The Guilt of Wanting to be a Working Mom

With the twins set to arrive any day now, I’ve been trying to clear some extra room on my camera roll. I’ve successfully combed through thousands and thousands of old photos and videos… but still over 16,000 remain, so it doesn’t feel like I’ve made much progress!

I started by going through the photos and videos from 2022, which is also the year I got divorced. I had always wanted to finish school and work, and once my ex-husband and I separated, enrolling in full-time school and finding a full-time job were among some of the first things I did. I know many divorced and single moms talk about this part of the divorce as one of the more difficult parts, especially if they planned on being a stay at home mom. And there’s nothing wrong with that. I, however, felt finally free to pursue my dreams, and I was so excited. I knew that I could make it work.

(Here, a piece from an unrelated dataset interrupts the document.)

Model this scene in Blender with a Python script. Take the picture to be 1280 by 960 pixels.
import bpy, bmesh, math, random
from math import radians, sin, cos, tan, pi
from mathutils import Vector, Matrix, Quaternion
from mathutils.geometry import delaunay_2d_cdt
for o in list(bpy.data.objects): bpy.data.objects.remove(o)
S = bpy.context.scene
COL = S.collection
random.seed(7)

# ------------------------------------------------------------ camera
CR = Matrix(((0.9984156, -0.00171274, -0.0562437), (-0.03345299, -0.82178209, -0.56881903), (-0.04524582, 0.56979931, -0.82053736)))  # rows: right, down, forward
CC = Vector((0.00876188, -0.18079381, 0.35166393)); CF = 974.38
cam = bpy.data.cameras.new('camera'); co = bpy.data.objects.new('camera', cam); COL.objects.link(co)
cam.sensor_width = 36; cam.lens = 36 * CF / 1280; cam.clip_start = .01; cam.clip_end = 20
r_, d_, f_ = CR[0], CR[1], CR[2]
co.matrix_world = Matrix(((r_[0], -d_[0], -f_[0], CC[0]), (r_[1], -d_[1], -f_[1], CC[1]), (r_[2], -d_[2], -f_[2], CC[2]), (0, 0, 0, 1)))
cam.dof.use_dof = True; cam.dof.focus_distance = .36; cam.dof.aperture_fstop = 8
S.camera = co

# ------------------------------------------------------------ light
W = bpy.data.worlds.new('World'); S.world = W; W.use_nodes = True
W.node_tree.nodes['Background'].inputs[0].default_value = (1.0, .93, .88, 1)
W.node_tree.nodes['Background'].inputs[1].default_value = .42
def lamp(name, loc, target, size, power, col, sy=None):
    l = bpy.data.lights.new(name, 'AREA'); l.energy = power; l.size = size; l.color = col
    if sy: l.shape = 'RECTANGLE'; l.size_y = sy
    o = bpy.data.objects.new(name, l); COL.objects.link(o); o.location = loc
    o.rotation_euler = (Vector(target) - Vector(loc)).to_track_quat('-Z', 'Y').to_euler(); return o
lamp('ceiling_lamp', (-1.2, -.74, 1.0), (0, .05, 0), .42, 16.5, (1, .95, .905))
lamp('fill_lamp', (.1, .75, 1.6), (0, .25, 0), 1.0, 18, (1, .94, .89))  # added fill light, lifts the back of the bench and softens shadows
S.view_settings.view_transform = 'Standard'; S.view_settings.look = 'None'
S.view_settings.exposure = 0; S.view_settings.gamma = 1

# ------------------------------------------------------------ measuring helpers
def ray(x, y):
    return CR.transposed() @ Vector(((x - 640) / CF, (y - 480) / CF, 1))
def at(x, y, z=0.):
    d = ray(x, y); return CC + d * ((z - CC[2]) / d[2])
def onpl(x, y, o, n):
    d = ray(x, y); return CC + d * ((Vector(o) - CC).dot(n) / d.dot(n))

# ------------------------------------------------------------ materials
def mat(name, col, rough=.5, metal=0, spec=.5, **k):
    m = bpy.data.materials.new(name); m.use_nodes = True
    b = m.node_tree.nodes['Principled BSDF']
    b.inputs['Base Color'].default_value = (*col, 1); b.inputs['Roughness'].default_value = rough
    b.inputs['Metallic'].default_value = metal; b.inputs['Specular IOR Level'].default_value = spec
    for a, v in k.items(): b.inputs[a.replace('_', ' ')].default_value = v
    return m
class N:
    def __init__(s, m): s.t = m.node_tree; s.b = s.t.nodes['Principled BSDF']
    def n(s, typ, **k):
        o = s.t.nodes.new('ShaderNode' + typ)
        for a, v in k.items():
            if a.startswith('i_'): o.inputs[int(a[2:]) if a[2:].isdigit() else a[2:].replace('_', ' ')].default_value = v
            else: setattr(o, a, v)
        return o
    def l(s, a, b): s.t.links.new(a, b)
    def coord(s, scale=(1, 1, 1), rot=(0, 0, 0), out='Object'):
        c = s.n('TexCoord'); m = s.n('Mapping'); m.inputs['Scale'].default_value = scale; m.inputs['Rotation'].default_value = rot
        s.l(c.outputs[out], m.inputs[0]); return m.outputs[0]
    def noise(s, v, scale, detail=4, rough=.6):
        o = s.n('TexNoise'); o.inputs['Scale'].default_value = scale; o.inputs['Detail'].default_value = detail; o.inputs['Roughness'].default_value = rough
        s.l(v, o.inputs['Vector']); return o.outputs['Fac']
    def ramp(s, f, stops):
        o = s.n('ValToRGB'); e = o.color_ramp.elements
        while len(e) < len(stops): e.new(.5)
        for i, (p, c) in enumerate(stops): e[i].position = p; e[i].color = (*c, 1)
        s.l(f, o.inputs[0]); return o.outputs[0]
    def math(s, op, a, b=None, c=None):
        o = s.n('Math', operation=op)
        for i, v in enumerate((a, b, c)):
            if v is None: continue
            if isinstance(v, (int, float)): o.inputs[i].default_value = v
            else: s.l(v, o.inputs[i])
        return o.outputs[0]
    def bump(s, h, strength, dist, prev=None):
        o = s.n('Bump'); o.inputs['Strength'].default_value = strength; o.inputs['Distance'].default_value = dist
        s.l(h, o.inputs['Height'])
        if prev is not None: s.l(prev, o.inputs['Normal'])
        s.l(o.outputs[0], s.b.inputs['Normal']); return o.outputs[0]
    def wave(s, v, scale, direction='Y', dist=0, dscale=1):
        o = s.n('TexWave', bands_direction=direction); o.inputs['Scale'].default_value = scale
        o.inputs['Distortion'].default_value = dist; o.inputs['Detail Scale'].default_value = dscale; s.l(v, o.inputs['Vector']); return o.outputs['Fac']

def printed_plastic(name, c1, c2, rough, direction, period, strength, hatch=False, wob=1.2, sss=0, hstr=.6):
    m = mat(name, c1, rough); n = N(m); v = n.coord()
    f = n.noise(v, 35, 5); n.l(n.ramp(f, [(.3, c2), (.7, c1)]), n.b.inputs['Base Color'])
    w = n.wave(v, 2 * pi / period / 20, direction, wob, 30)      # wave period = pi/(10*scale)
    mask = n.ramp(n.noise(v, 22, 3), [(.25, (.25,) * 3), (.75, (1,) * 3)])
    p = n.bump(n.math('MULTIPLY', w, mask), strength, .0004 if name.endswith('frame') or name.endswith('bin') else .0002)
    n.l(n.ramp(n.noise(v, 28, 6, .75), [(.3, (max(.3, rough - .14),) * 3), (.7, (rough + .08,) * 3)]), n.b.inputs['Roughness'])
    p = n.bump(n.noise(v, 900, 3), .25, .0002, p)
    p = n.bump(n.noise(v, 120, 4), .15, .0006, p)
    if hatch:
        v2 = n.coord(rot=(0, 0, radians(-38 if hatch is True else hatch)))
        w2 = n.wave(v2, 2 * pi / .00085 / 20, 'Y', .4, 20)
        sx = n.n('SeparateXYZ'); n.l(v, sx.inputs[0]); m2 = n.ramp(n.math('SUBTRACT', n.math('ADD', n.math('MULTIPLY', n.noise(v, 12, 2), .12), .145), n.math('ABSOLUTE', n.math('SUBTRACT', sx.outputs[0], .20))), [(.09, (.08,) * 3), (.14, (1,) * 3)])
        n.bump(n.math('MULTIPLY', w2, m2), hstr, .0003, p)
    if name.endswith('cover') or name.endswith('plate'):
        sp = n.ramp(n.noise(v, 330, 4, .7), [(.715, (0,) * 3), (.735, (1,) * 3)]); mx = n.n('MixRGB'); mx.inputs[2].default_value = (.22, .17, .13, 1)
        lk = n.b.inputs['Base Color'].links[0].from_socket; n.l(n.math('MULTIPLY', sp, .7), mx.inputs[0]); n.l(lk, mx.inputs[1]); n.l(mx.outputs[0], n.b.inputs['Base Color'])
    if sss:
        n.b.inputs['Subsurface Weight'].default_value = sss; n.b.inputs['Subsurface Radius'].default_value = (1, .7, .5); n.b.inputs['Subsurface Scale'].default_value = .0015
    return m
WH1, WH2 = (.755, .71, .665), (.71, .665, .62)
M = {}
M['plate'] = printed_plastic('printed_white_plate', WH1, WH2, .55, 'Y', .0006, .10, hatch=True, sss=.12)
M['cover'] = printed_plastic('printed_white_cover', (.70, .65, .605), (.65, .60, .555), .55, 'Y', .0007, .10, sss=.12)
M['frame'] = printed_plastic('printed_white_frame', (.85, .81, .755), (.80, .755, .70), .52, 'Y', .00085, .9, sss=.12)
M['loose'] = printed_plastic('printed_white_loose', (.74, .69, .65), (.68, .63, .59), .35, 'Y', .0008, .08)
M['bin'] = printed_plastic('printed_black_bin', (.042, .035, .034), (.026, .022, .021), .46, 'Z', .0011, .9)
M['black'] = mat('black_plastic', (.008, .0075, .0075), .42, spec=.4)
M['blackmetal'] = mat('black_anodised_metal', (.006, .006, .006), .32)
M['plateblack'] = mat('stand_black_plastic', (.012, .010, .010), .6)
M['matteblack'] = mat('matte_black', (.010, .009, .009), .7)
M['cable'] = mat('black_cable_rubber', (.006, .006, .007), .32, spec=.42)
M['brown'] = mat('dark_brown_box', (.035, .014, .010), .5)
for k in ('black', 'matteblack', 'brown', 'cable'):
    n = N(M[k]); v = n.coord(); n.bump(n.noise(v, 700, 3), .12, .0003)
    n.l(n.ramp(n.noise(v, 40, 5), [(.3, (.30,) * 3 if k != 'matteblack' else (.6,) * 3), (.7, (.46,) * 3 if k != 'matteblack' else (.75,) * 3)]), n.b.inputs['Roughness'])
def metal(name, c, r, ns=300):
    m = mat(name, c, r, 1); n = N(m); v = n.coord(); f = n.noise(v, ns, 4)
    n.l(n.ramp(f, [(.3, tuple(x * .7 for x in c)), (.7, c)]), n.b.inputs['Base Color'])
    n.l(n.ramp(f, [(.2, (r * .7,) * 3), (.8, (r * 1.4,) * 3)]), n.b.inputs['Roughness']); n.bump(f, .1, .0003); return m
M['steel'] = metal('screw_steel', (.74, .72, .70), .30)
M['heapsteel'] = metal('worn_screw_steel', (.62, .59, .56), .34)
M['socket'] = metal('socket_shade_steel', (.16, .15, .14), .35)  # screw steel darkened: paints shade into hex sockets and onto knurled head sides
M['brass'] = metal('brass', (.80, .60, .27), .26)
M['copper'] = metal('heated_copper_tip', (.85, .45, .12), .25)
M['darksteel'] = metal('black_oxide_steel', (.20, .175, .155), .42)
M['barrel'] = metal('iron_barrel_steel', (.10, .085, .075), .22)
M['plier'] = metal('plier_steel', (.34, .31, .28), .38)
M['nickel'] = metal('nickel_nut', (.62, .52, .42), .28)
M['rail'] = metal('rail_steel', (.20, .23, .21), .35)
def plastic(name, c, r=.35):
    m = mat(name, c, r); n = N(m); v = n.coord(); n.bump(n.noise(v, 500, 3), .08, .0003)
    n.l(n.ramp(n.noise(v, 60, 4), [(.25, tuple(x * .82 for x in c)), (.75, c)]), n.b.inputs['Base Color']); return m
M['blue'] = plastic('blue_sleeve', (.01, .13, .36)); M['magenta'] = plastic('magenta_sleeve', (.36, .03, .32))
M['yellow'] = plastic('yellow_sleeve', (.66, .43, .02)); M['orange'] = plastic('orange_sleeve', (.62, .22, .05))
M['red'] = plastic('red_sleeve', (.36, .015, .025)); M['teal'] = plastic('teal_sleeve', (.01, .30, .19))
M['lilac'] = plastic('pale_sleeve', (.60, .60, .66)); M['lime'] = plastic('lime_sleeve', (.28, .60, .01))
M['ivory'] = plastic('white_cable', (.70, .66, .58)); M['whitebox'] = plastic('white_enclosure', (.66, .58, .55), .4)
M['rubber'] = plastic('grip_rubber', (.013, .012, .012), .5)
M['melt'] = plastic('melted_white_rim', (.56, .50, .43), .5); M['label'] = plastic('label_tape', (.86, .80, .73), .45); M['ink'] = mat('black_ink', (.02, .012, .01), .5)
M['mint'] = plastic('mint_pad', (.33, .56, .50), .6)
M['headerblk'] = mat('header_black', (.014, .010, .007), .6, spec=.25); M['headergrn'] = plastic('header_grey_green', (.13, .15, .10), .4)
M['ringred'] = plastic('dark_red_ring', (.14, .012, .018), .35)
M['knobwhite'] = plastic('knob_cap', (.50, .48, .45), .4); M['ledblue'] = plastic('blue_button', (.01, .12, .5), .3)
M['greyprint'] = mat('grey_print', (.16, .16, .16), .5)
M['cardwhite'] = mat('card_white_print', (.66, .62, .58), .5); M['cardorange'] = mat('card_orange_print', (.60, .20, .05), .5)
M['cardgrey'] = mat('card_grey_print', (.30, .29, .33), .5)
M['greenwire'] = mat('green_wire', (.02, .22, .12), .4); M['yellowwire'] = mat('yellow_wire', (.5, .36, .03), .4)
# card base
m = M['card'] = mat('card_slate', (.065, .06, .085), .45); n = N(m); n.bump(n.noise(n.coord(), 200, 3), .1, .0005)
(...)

But as I filtered through my camera roll, I felt a twinge of guilt, too. I stumbled upon a video of my daughter before she even turned three, saying, “No homework, Mommy, no homework!” while I tried to bribe her with Mickey Mouse Clubhouse and goldfish so that I could finish an essay. Watching the video back, she seemed even smaller than I remembered. Hearing the word “homework” in her tiny baby voice when she could barely talk was strange — did other kids her age even know that word? 

It’s been nearly four years since that video was taken, and that same guilt follows me everywhere. I have moved on to law school, which means my daughter’s wish for no more homework has not happened. In fact, the amount of homework and studying I do now has tripled or quadrupled at least. I’m also now a parent to three kids instead of just one, and those three kids (who I love so, so much) recently went a whole week without school due to winter weather. This meant that I wasn’t able to go to school for a week. 

The week was full of crafts, snacks, playing, pajama days, and more screen-time than I care to admit. It felt like I asked the kids to be quiet so I can study over one hundred times, and every time I did, I felt bad.

I felt bad that I was asking them to be quiet when they were just having fun playing.

I felt bad for getting frustrated that I was not able to get as much schoolwork done.

I felt bad that they just saw me glued to my laptop and textbooks all week. The list goes on.

But mostly, at the end of any days or weeks when I take on more of a “stay-at-home-parent” role, I feel bad that I don’t love it.

Now don’t get me wrong — I love making homemade food for my family, or helping my kids paint, or teaching them to read. I love helping them get ready in the mornings, packing up the car, and heading to the park or the zoo or Mimi’s. But… I just don’t want to do that all day, every day. I know it’s many moms’ dream. It’s taken me years to accept that it’s just not mine.

Because I also love getting myself dressed for school or work, packing a lunch for me as well as the kids, and seeing the sunrise on my commute every day. I love going to classes downtown, learning from amazing professors, and knowing that every day, I’m inching closer to achieving my dream of becoming a lawyer. I look forward to being a lawyer for all of the same reasons the high school version of me wanted to be a lawyer, but now, a few more adult reasons, too. I cannot wait to no longer live paycheck to paycheck, to provide for my family, and to be able to more easily give my kids the extra things that I struggle to give them now.

I could write forever about the hundreds of instances and conversations that have made me feel like a bad mom for pursuing a career. In a lot of ways, this journey has been harder and more isolating than I ever could have imagined. But I know that in my heart of hearts, I’m not doing this because I’m selfish or I hate spending time with my kids (I would like to think that even seasoned stay-at-home moms are losing their mind during this winter storm, too). The opposite is true, actually. 

I’m doing all of this because I love my family and I want to take care of them.

I want to be an example to my four daughters that motherhood can coexist with whatever dreams they have for life. 

I am not less of a mom because I want to work.

And now, if I make a comment about how I’m tired and don’t want to do anymore homework, you know what my daughter says? The same daughter who used to beg me to not do homework?

“But you have to do your homework, Mommy, so you can be a lawyer and help people!”

She says that because I’ve told her that’s why I want to to be a lawyer, and she knows that that’s why I spend hours and hours pursuing a degree: because I want to help people. I want to help my family, my future clients, my community. This same daughter currently tells people that when she grows up, she wants to be a paralegal, a lawyer, a doctor, an astronaut, a doughnut shop owner, and have fives kids, in that order. She’s ridiculous, and I love her for it, and I know that a big reason she feels like she can do anything she wants is because of what she’s learned from me. 

I still feel guilty for the amount of time I spend away from my kids, and I think a part of me always will. I think that’s normal. Maybe there’s a season of my life waiting for me in the future where I will get to be a stay-at-home mom again, and when that season comes, I’ll welcome it. But for now, I love my life and my motherhood journey for exactly what it is right here in the present. Sure, I have a little bit of guilt, but I don’t have any regrets.